Governments must use renewable technology and boost green power

The technology necessary to increase considerably the amount of clean energy used to supply electricity to the national grid in rich countries is already available and must be used, the Australian Wind Energy Association (AusWEA) has stated.

Countries in the G8 should be generating 25% of their electricity needs from renewable energy sources by the year 2025, the International Climate Change Taskforce (ICCT) has said in its recent report, Meeting the climate challenge, which highlighted the severity of the impact of climate change on rural and regional areas.

President of AusWEA, Ian Lloyd-Besson, said wind energy was a proven, cost effective and reliable technology that was already contributing towards greenhouse gas reductions, but by taking full advantage of available technology, renewable energy could make a much bigger contribution to preventing global warming.

“Australia has some of the most powerful and abundant untapped wind on the planet and a grid capacity that can potentially accommodate up to 8,000 MW of wind energy with minor adjustments,” he pointed out.

“Even if we were to develop just half of this, the regional employment benefits and export opportunities would be enormous.
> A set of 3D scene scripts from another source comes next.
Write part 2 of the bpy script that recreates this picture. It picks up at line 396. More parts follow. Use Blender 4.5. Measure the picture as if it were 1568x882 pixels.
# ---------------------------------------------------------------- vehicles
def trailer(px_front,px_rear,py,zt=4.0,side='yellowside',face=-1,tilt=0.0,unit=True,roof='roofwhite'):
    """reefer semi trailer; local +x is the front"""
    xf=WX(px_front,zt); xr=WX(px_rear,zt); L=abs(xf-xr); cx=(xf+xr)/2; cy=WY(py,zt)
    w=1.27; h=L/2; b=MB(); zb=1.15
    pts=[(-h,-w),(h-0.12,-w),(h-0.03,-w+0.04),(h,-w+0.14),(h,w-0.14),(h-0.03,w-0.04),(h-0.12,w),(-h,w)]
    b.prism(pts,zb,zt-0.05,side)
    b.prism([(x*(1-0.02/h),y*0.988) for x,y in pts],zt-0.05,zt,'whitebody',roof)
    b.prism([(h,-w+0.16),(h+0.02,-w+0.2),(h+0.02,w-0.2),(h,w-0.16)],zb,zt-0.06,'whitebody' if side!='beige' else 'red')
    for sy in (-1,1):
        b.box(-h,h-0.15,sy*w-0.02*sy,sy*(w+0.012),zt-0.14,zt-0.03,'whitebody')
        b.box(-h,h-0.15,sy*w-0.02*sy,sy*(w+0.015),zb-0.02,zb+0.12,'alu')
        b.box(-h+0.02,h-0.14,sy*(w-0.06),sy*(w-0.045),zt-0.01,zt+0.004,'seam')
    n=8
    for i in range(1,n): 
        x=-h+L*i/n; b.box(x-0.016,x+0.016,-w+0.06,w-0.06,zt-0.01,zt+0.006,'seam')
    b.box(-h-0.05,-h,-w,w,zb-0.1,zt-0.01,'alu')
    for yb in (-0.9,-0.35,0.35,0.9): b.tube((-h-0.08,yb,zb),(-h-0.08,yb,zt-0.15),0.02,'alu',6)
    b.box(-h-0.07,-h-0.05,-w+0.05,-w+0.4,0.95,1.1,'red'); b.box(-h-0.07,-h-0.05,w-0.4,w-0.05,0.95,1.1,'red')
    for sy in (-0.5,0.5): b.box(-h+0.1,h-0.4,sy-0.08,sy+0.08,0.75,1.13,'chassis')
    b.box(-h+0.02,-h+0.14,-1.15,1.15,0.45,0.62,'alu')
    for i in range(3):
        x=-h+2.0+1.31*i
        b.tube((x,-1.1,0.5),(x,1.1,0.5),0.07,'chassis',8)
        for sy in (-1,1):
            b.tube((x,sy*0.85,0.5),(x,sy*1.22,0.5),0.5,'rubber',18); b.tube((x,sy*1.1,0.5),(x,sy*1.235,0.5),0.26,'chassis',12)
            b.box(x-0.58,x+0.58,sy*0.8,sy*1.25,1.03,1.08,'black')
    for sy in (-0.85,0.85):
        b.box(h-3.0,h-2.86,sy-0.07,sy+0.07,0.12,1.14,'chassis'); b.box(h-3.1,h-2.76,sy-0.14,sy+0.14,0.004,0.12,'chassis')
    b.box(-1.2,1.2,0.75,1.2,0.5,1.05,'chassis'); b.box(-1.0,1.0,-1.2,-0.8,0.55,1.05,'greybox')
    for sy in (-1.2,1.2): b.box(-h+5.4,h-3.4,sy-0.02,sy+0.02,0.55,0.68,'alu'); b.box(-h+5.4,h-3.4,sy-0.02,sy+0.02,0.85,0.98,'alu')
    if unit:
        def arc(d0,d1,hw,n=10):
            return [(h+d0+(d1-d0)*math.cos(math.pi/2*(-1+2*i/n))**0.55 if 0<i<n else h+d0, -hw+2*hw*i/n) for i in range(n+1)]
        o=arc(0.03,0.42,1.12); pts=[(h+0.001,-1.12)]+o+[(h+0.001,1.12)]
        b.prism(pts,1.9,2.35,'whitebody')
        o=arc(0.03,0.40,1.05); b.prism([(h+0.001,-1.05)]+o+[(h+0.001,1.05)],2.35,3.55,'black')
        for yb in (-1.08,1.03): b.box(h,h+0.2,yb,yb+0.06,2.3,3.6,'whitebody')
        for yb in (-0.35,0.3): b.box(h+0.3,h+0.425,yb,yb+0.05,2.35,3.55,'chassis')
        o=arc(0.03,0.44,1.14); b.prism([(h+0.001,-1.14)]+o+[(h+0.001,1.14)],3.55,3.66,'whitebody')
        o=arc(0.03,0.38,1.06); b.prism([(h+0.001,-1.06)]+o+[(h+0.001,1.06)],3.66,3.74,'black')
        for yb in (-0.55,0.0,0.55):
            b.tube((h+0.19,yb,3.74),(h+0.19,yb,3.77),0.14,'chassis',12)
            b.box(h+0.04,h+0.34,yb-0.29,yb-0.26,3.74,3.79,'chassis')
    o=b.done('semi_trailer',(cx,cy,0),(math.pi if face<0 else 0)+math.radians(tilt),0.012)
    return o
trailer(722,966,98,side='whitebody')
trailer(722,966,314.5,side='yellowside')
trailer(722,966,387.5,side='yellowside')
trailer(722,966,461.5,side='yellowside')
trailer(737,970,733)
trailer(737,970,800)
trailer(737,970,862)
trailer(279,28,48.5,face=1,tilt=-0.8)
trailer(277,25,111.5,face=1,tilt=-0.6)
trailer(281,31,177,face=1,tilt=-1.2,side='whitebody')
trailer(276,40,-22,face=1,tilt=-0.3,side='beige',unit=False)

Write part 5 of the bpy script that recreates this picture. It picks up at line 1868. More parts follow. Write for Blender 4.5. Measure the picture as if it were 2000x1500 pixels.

Hosting wind turbines provides farmers with a steady income while allowing them to continue grazing or cropping their land as they had done before.”

Other sources of renewably generated energy such as hydro-power or solar photovoltaic energy could also make a major contribution to lowering the world’s dependency on environmentally damaging and unsustainable fossil fuels to make electricity.

Despite the Australian federal government’s failure to expand the Mandatory Renewable Energy Target (MRET), which prevented over half of the country’s proposed renewables projects to proceed, Mr Lloyd-Besson said that there was widespread support throughout the public for increasing the amount of green energy produced in Australia.

“Governments around the world are committing to higher renewable energy targets and Australia, as the worst greenhouse polluter per person in the world, has an obligation to do the same. There is strong support amongst state governments to increase renewable energy targets, which could see the full potential of the wind industry realised,” he said.